歳時記

クルマのキィーを紛失

投稿日:

昨日は法事があり、拙宅から小一時間ほどの某市へ出かけた。

施主宅へおうかがいするときは早めに出かけ、地番を訪ねて確認することにしている。

事前にグールグルマップで調べてはいるが、密集した住宅地になるとカーナビの指示がイマイチのことがあり、当該の家がなかなか見つからないことがあるからだ。

クルマのデーラーに訊くと、カーナビがかつてのように儲からなくなり、メーカーが力を入れなくなったため精度が落ちているとのことだった。

そんなこんなで、正直言って面倒ではあるが、早めに拙宅を出発して訪問先の事前確認をしている。

で、昨朝。

早めに着き、施主宅を確認してから、近くにある開店前のスーパーの駐車場で時間調整。
9時になり、店がオープンしたのでトイレに寄り、クルマにもどってドアノブに手を掛けた。

(ン?)
ドアが開かない。

力を入れてノブを握る。
ウンともスンともいわない。

法衣の袂(たもと)に手を入れる。
(ない!)
クルマのキィーが入っていないではないか。

ロックできたのだから、その時点では袂にあったはずだ。
(落としたか?)
クルマの周囲と、トイレまでのルートを探すがない。

店に訪ねるが、開店直後だ。
拾った人がいても、まだ届けてはないだろうし、拾われたかどうかもわからない。
届けてくれるとも限らない。

クルマの中には法衣一式、経本、表白、携帯用の焼香炉、施主宅の住所、そしてスマホなどが入っている。

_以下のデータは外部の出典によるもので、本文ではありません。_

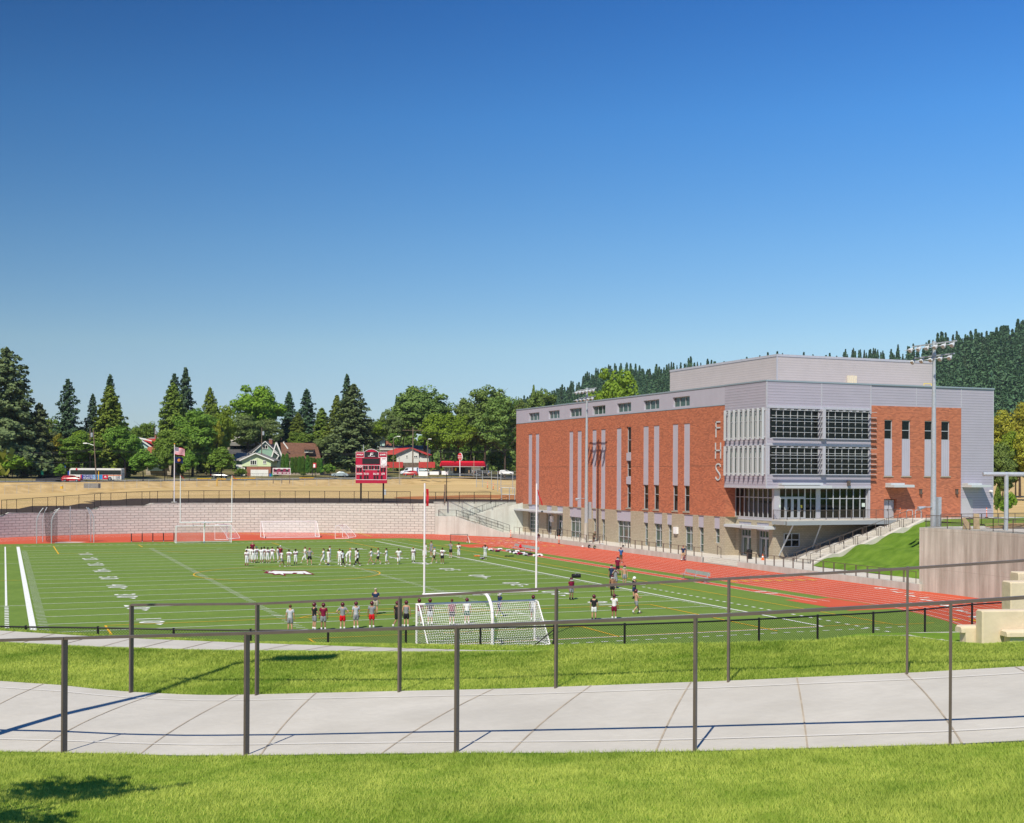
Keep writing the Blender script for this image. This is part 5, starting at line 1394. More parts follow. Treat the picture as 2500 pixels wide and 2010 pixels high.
for i, u in enumerate((2220, 2241)):
 p = PY(u, 1266, 39.6); t = thing('bike_rack', ['grey hoop bicycle rack by the brick wall, left of two', 'grey hoop bicycle rack by the brick wall, right of two'][i], 'bicycle rack', (p.x, p.y, 5.13), group='hoop bicycle racks')
 m_ = MB(); w2 = .42; pts = [(-w2, 0), (-w2, .8), (-w2 * .8, .95), (w2 * .8, .95), (w2, .8), (w2, 0)]; m_.path([(p.x + a, p.y, 5.13 + b) for a, b in pts], .045, 8); m_.build('hoop', M['galv'], t)
# ================================================================== goals
def net_quad(name, pts, m_, parent, sag=0.0, n=10):
 a, b, c, d = [Vector(p) for p in pts]; mb = MB(); vs = []
 nrm = (b - a).cross(d - a).normalized()
 for j in range(n + 1):
  for i in range(n + 1):
   s, t_ = i / n, j / n; p = (a * (1 - s) + b * s) * (1 - t_) + (d * (1 - s) + c * s) * t_
   p = p - nrm * sag * 16 * s * (1 - s) * t_ * (1 - t_) * (1 + .25 * math.sin(9 * s)) - Vector((0, 0, 1)) * .1 * sag * math.sin(3.1 * s) * t_
   vs.append(p)
 fs = [(j * (n + 1) + i, j * (n + 1) + i + 1, (j + 1) * (n + 1) + i + 1, (j + 1) * (n + 1) + i) for j in range(n) for i in range(n)]
 mb.add(vs, fs); return mb.build(name, M[m_], parent, smooth=True)
def soccer_goal(x0, x1, y, back, label, h=2.44, r=.06, top=.8, depth=2.3, wheels=True, group=None):
 """back = +1 / -1: direction of the net along y"""
 t = thing('soccer_goal', label, 'soccer goal', ((x0 + x1) / 2, y, 0), group=group)
 for x in (x0, x1): m_ = MB(); m_.tube((x, y, 0), (x, y, h), r, None, 10); m_.build('post', M['white'], t)
 m_ = MB(); m_.tube((x0 - r, y, h), (x1 + r, y, h), r, None, 10); m_.build('crossbar', M['white'], t)
 yb, yt = y + back * depth, y + back * top
 m_ = MB()
 for x in (x0, x1): m_.tube((x, y, h), (x, yt, h - .03), r * .6, None, 8); m_.tube((x, yt, h - .03), (x, yb, .06), r * .6, None, 8); m_.tube((x, y, .06), (x, yb, .06), r * .6, None, 8)
 m_.tube((x0, yb, .06), (x1, yb, .06), r * .6, None, 8); m_.build('back_frame', M['white'], t)
 if top > .1: net_quad('net', [(x0, y, h), (x1, y, h), (x1, yt, h - .03), (x0, yt, h - .03)], 'net_xy', t)
 net_quad('net', [(x0, yb, .05), (x1, yb, .05), (x1, yt, h - .03), (x0, yt, h - .03)], 'net_xz', t, .18 * back)
 for x in (x0, x1): net_quad('net', [(x, y, .05), (x, yb, .05), (x, yt, h - .03), (x, y, h)], 'net_yz', t)
 if wheels:
  for x in (x0, x1):
   for yy in (y, yb): m_ = MB(); m_.tube((x + .1, yy + back * .2, .13), (x + .18, yy + back * .2, .13), .13, None, 10); m_.build('wheel', M['black'], t)
 return t
def gridiron_goal(y, side, label, zt=9.6, base_u=None):
 """side = direction from the bar to its gooseneck foot"""
 x0, x1 = 20.83, 27.94; xm = 24.39
 t = thing('goalpost', label, 'goalpost', (xm, y + side * 1.8, 0))
 for x in (x0, x1): m_ = MB(); m_.tube((x, y, 3.05), (x, y, zt), .062, .05, 12); m_.build('upright', M['white'], t)
 m_ = MB(); m_.tube((x0 - .1, y, 3.05), (x1 + .1, y, 3.05), .075, None, 12); m_.build('crossbar', M['white'], t)
 pts = [Vector((xm, y + side * (1.9), 0)), Vector((xm, y + side * 1.9, 1.7))] + [Vector((xm, y + side * (.55 + 1.35 * math.cos(R(a))), 1.7 + 1.35 * math.sin(R(a)))) for a in range(15, 91, 15)] + [Vector((xm, y, 3.05))]
 m_ = MB();
 for a, b in zip(pts[:-1], pts[1:]): m_.tube(a, b, .095, None, 12)
 m_.build('gooseneck', M['white'], t, smooth=False)
 m_ = MB(); m_.box(xm - .55, xm + .55, y - .09, y + .11, 2.93, 3.0); m_.build('bracket', M['galv'], t)
 return t
gn = gridiron_goal(-9.3, -1, 'white football goalpost at the near end with a long red ribbon on each upright', 9.55)
def ribbon(parent, p, pts, w=.16):
 m_ = MB(); P_ = [Vector(p) + Vector(q) for q in pts]
 for i, (a, b) in enumerate(zip(P_[:-1], P_[1:])):
  s = Vector((0, .5 * w, .35 * w)) if 0 else Vector((w * .5, 0, 0)); m_.quad(a - s, a + s, b + s, b - s)
 m_.build('ribbon', M['red'], parent)
zt0 = PY(1029, 1194, -9.3).z
ribbon(gn, (20.83 + .14, -9.35, zt0), [(0, 0, 0), (.04, .05, -.35), (.0, -.03, -.7), (.03, .05, -1.0)], .15)
ribbon(gn, (27.94 + .05, -9.35, zt0 - .05), [(0, 0, 0), (.1, .05, -.35), (.22, 0, -.65), (.32, .03, -.95)], .07)
gf_ = gridiron_goal(100.7, 1, 'white football goalpost at the far end of the field with small red ribbons', 9.6)
ribbon(gf_, (20.83, 100.6, 9.6), [(0, 0, 0), (.25, .05, -.25), (.5, 0, -.5)], .08); ribbon(gf_, (27.94, 100.6, 9.6), [(0, 0, 0), (.3, .05, -.3), (.6, 0, -.6)], .10)
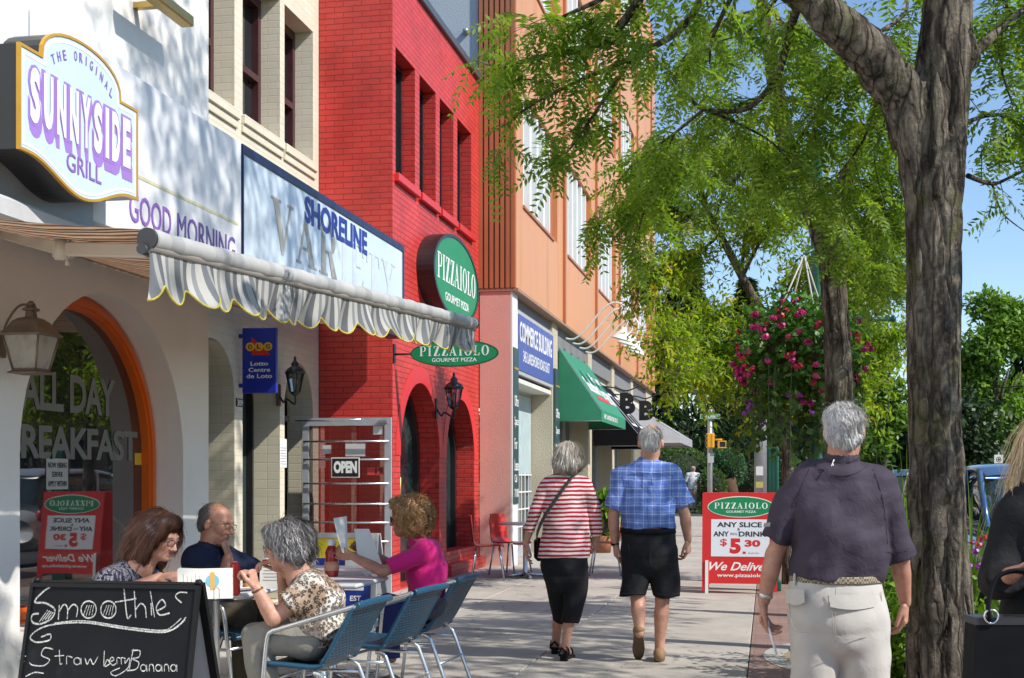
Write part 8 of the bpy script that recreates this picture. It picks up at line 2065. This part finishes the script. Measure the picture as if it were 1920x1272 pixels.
S = Solid(); S.tube(pts((q(1975, 1180), .20, .15), (q(1970, 1090), .175, .135), (q(1968, 1000), .178, .13), (q(1970, 940), .16, .10), (q(1972, 905), .07, .065)), .04, CR, (True, False)); limb(S, (q(1902, 965), q(2040, 965)), (.068, .068), .05)
for n in (limb(S, (q(1899, 968), q(1882, 1040, -.02), q(1873, 1092, -.06), q(1890, 1083, -.17)), (.066, .070, (.070, .066), (.078, .062)), .03, CR, (False, True)), limb(S, (q(2044, 968), q(2068, 1085), q(2040, 1135, -.14)), (.064, .058, .06), .03, CR, (False, True))): hollow_end(S, n)
S.wrinkle(.006, 26, 6, 41, (.6, 0, .8)); S.build('jacket', .009, M_COAT, o)
S = Solid(); S.tube(pts((q(1975, 1150), .17, .13), (q(1975, 1200), .18, .14)), .03, CR)
for u in (1940, 2010): limb(S, (q(u, 1190), q(u, 1340), q(u, 1560)), (.10, .08, .065), .03)
S.build('trousers', .012, M_BLK, o)
S = Solid(); 
for u in (1940, 2010): h_ = q(u, 1575, .05); t_ = q(u - 6, 1600, -.17); h_[2] = t_[2] = .012; shoe(S, h_, t_); S.build('shoe', .008, BLKL, o); S = Solid()
Bh = basis(J['hf'], J['hu']); hp_ = lambda x, y, z: J['head'] + (Bh[0] * x + Bh[1] * y + Bh[2] * z)
S = Solid(); S.ell(hp_(0, -.022, .036), (.095, .105, .092), .01, Bh); S.tube([(hp_(.075, -.01, 0), .035, .055), (hp_(.105, .03, -.13), .042, .05), (hp_(.11, .07, -.27), .05, .035), (hp_(.12, .12, -.42), .04, .022), (hp_(.12, .14, -.52), .014, .01)], .04, Bh[0]); S.tube([(hp_(-.075, -.01, 0), .035, .055), (hp_(-.095, .03, -.13), .042, .05), (hp_(-.08, .07, -.30), .03, .03)], .04, Bh[0]); S.tube([(hp_(0, -.07, .0), .09, .05), (hp_(0, -.09, -.2), .11, .045), (hp_(0, -.09, -.33), .08, .03)], .04, Bh[0]); S.ell(hp_(0, .07, -.03), (.055, .07, .085), .02, Bh, True)
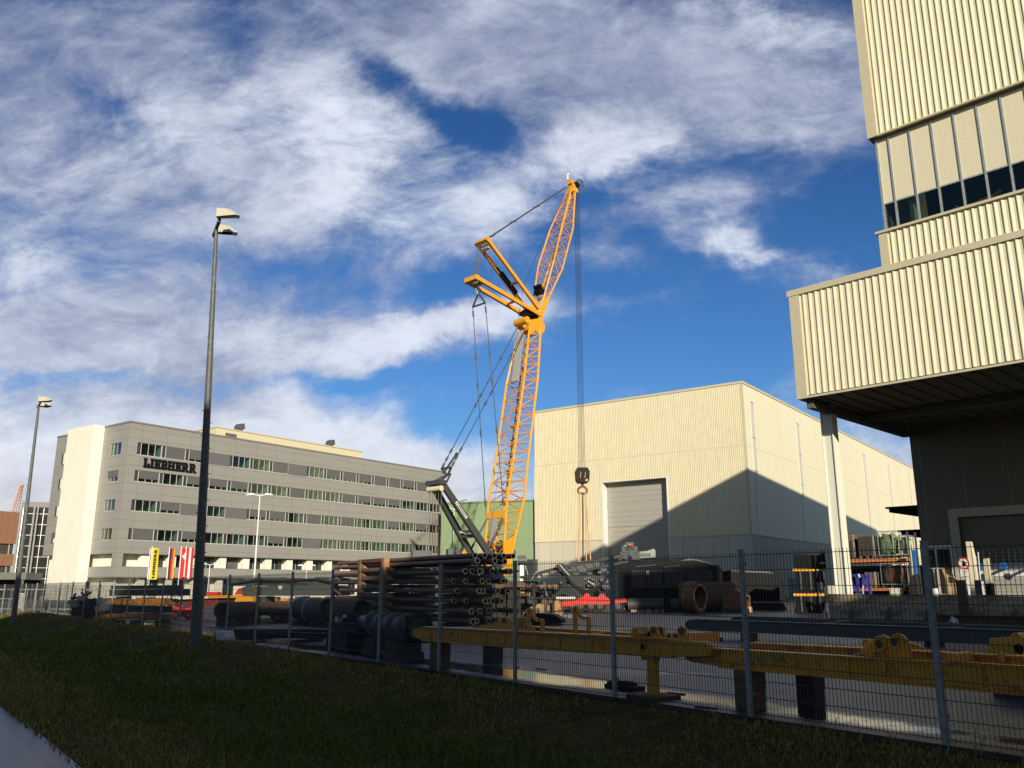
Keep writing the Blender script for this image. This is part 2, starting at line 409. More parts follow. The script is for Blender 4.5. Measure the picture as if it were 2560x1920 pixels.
    def build(s, name, m=None, parent=None, smooth=False, bevel=0.0):
        me = bpy.data.meshes.new(name)
        me.from_pydata(s.v, [], s.f)
        ms = s.mats if s.mats else [m]
        for q in ms: me.materials.append(q)
        if len(ms) > 1: me.polygons.foreach_set('material_index', s.k)
        bm = bmesh.new(); bm.from_mesh(me)
        bmesh.ops.recalc_face_normals(bm, faces=bm.faces)
        bm.to_mesh(me); bm.free()
        if smooth:
            me.polygons.foreach_set('use_smooth', [True] * len(me.polygons))
            me.set_sharp_from_angle(angle=R(38))
        me.update()
        o = bpy.data.objects.new(name, me)
        S.collection.objects.link(o)
        if parent is not None: o.parent = parent
        if bevel:
            b = o.modifiers.new('bevel', 'BEVEL'); b.width = bevel; b.segments = 2; b.limit_method = 'ANGLE'
        return o

def tag(o, label=None, cat=None, group=None, kind=None):
    if label: o['label'] = label
    if cat: o['category'] = cat
    if group: o['group'] = group
    if kind: o['kind'] = kind
    return o
def thing(name, label, cat, loc=(0, 0, 0), rot=0.0, group=None):
    o = bpy.data.objects.new(name, None)
    S.collection.objects.link(o)
    o.location = loc; o.rotation_euler = (0, 0, rot); o.empty_display_size = 0.2
    return tag(o, label, cat, group)
def copy_tree(o, parent=None):
    c = o.copy(); S.collection.objects.link(c)
    if parent is not None: c.parent = parent; c.matrix_parent_inverse = o.matrix_parent_inverse
    for ch in list(o.children): copy_tree(ch, c)
    return c
def local(obj_loc, rot, p):
    """world point -> coordinates of a thing at obj_loc turned by rot"""
    d = Vector(p) - Vector(obj_loc); c, s_ = math.cos(-rot), math.sin(-rot)
    return Vector((d.x * c - d.y * s_, d.x * s_ + d.y * c, d.z))

# block letters (rows top to bottom), heavy slab style
LET = {
 'L': ['11111....', '.111.....', '.111.....', '.111.....', '.111..111', '.111..111', '111111111'],
 'I': ['11111', '.111.', '.111.', '.111.', '.111.', '.111.', '11111'],
 'E': ['111111111', '.111...11', '.1111.1..', '.1111111.', '.1111.1..', '.111...11', '111111111'],
 'B': ['11111111.', '.111..111', '.111..111', '.1111111.', '.111..111', '.111..111', '11111111.'],
 'H': ['11111.11111', '.111...111.', '.111...111.', '.111111111.', '.111...111.', '.111...111.', '11111.11111'],
 'R': ['11111111...', '.111..111..', '.111..111..', '.1111111...', '.111.111...', '.111..111..', '11111..1111'],
}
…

施主宅までクルマで5分ほどだったから、歩けば15分か。
土地勘のない場所だ。
うろうろすれば30分はかかるだろう。

スマホも関係書類も車内なので、施主に連絡することができない。
時間に訪ねなければ、施主から寺に連絡が行くだろう。
寺は私に連絡するだろうが、私は電話に出ることができない。

事前に寺に電話しておこうにも、いつもスマホでかけているので電話番号が定かではないし、周囲に公衆電話もない。

とにかく施主宅に行くしかない。

私の格好は、運転用に履いてる運動靴と、布袍(普段に着る衣)である。
輪袈裟もしていない。
ただし、なぜか深く考えることもなくポーチを肩から提げてクルマから降りたので、ポーチの中に予備の経本と、予備の表白(読み上げる文章)が入っている。
お勤めは大丈夫だ。

このとき、事前に下見をしておいてよかったとつくづく思った。

記憶をたどりつつ住宅地に入って行く。
ところが、似たような路地、似たような家が建ち並んでいて、迷い子になった。

人は誰も歩いていない。
あせっていると、前方からポスティングのオバちゃんが地図を見ながらやってきた。
(おッ、ラッキー!)

できすぎていて、まるで三文ドラマである。

オバちゃんにお願いして、地図を見せてもらう。
地図には苗字がびっしり書いてある。
訪ねるお宅の名前を告げると、オバちゃんが地図を指でなぞりながら、
「名前だけじゃねぇ。番地はわからないの?」

(番地を記憶していれば、私だって訪ねていける)
という言葉を呑み込み、現在地を確認し、目を皿にして表通りから入ってきたルートを辿り、
「あった!」

ついに見つけたのである。
現在地とは逆方向だった。
この地図がなれば、間違いなくたどり着けなかった。

開式予定の10分前に到着。
汗をかいて、ノドはカラカラ。
施主に事情を話し、法事らしからぬ格好でお勤めした次第。

だが、この経験で、事前の下見の大切さが身にしみてわかった。
ポスティングのオバちゃんに助けられたが、下見していなければ、スーパーから一歩も動けなかった。

まさに「段取り八分」。
何事も面倒がらず、事前準備は大事だ。

タイパ(タイム・パフォーマンス)という考え方がブームだが、一見してムダに思えることが、実は物事の要(かなめ)であったりする。

何が重要で、何がムダか。

タイパでなく、この見極めが大事だと考えさせられた昨日であった。

PS.
法事の後、スーパーに寄ったらキーが届いていて、ひと安心しました。